『孫子』の中で、最も多くの人に知られている言葉は、次の一節だろう――、

・彼を知り、己を知れば、百戦して殆(あや)うからず(「謀攻篇」)

戦いにおける情報の重要性を指摘した、不滅の名言にほかならない。さらに『孫子』には、次のような指摘もある。

・気候やタイミングと、戦いの地形を知るならば、常に勝利はものにできる
(天を知り、地を知れば、すなわち勝、窮まらず「地形篇」)

こちらは物事を起こすタイミングとインフラを知れ、という教えであり、古代から現代に至るまで、情報こそ、戦いの死命を制する鍵になってきたのだ。

こうした観点は現代の情報化社会を生きる我々にとって、ある意味で当たり前のものかもしれない。

しかし、古今東西の名勝負師や、ずば抜けたビジネスマンたちの足跡をたずねてみると、「彼を知り、己を知る」「天を知り、地を知る」という行為を、人並みはずれて実践している姿が浮かび上がってくるのだ。

たとえば、営業マンの情報武装について、こんな指摘がある。

 《当社の営業職員で、20数年に亘って全国一の業績をあげているS職員がいます。

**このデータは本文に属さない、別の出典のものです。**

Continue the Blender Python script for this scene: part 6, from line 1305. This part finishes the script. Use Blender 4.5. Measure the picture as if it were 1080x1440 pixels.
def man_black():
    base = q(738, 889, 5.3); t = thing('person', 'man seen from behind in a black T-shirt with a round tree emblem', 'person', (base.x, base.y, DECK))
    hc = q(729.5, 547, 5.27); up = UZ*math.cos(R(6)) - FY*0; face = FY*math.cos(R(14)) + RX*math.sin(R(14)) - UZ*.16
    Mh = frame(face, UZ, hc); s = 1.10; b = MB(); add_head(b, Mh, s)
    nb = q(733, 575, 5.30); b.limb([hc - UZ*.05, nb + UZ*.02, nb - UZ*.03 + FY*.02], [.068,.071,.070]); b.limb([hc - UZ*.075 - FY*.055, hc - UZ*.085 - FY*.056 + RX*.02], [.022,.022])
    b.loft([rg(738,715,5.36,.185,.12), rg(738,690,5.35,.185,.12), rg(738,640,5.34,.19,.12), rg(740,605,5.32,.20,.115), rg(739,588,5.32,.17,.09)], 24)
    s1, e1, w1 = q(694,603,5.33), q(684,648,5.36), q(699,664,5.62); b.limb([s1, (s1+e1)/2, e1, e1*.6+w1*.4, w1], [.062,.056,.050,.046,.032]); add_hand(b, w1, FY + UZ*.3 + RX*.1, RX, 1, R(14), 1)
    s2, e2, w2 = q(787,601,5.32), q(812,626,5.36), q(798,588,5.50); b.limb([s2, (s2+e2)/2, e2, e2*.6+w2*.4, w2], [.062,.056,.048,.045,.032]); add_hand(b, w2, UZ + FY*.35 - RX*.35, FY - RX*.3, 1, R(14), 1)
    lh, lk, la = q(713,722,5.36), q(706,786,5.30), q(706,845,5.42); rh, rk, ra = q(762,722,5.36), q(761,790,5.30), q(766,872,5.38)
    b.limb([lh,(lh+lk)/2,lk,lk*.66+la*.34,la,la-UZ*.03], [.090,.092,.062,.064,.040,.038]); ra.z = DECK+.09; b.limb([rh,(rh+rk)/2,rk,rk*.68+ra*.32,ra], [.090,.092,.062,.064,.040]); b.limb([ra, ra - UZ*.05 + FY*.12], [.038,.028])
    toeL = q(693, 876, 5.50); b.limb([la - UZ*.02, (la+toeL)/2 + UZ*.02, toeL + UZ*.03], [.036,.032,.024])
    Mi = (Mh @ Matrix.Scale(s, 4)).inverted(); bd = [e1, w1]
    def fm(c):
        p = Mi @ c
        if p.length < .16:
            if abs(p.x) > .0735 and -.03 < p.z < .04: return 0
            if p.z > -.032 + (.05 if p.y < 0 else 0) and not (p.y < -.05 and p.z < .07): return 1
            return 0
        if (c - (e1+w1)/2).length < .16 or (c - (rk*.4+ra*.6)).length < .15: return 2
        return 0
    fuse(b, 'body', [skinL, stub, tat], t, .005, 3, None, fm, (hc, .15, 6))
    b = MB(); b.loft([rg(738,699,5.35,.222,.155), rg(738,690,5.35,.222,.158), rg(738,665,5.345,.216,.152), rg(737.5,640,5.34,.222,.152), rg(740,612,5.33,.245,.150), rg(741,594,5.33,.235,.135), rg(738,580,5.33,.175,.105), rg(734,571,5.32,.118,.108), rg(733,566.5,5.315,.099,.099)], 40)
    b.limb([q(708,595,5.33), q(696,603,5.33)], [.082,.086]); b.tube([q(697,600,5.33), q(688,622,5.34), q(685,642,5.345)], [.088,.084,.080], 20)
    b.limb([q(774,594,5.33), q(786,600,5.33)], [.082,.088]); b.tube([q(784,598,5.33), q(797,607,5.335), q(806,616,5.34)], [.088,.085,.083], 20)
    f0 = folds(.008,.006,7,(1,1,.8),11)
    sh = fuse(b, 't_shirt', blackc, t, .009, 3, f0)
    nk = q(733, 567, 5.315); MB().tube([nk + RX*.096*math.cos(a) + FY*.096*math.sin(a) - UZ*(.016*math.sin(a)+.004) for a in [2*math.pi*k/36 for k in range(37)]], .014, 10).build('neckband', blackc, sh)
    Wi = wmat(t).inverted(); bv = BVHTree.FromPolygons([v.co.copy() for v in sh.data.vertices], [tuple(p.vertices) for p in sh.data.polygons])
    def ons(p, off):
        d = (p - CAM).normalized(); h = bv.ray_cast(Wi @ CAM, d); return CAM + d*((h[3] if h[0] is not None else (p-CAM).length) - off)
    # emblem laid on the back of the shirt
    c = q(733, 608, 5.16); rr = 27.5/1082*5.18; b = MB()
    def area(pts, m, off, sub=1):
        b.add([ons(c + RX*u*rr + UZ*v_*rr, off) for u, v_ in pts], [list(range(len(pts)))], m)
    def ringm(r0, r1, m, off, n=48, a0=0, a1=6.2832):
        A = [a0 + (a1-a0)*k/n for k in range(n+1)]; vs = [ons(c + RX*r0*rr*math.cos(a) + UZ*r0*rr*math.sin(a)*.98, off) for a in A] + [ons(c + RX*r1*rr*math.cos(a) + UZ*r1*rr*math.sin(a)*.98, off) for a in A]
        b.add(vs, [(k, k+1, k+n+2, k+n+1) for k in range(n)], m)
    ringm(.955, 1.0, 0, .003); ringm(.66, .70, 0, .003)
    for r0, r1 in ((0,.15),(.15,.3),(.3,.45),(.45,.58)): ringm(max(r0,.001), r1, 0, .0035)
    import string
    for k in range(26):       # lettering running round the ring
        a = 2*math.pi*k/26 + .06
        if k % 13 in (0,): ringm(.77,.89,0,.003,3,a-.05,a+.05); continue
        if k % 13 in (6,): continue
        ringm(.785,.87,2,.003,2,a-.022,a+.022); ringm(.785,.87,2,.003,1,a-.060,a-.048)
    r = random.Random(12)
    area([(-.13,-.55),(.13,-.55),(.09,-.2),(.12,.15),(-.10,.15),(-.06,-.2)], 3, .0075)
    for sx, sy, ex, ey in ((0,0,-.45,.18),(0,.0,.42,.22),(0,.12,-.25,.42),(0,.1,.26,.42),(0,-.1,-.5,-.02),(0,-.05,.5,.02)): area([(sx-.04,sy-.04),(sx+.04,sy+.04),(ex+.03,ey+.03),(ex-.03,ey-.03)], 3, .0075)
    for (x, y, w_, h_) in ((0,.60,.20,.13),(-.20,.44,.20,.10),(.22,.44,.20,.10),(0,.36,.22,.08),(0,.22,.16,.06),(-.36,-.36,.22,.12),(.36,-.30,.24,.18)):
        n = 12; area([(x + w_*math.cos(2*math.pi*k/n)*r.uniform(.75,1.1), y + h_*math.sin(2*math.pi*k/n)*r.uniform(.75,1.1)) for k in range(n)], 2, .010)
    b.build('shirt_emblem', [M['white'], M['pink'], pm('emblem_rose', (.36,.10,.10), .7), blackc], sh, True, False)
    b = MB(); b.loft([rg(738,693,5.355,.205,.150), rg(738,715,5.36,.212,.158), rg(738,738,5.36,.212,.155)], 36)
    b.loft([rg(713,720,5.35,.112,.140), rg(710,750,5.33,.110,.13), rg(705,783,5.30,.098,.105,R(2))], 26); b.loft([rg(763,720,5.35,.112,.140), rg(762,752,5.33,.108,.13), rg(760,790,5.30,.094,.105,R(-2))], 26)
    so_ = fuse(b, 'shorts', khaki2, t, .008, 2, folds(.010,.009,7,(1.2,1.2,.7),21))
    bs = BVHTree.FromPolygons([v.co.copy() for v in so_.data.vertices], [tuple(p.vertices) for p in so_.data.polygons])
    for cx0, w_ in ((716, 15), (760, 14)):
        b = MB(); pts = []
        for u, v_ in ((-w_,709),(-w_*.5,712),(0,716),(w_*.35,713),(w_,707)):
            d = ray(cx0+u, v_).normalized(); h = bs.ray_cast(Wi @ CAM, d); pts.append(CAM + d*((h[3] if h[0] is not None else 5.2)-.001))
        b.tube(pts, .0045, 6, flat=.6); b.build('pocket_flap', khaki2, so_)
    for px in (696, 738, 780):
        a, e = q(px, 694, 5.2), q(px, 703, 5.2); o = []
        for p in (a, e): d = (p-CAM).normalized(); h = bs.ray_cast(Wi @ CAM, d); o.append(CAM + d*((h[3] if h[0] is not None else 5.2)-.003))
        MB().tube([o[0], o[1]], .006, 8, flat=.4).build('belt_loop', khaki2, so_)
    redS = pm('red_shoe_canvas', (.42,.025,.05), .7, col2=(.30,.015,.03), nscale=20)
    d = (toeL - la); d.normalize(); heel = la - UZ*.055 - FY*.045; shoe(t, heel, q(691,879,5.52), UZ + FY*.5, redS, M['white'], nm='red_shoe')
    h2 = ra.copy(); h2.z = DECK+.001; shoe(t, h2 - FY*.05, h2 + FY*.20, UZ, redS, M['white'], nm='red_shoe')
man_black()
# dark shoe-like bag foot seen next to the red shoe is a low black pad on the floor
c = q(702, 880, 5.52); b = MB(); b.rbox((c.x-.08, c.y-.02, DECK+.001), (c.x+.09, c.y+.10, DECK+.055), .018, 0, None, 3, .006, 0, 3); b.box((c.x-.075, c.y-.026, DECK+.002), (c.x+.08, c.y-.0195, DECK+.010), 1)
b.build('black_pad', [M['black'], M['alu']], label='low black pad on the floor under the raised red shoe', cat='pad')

この人は、営業開始前の準備に、特に意を払っています。取引先の経歴、家族状況、縁者、趣味、秘書、守衛、競争相手の動きなど幅広く知って、行動の万全を期します。その上で、訪問の前夜、セールスの進め方、話法を紙に書いて練習をします。これを実に、30年に亘って続けているのです》(『管理者の「孫子」』上山保彦、非売品)

いわゆるトップセールスマンの書いた本を読むと、似たような内容を目にすることが多い。相手を知り尽くすことが、営業では何よりの力となるのだ。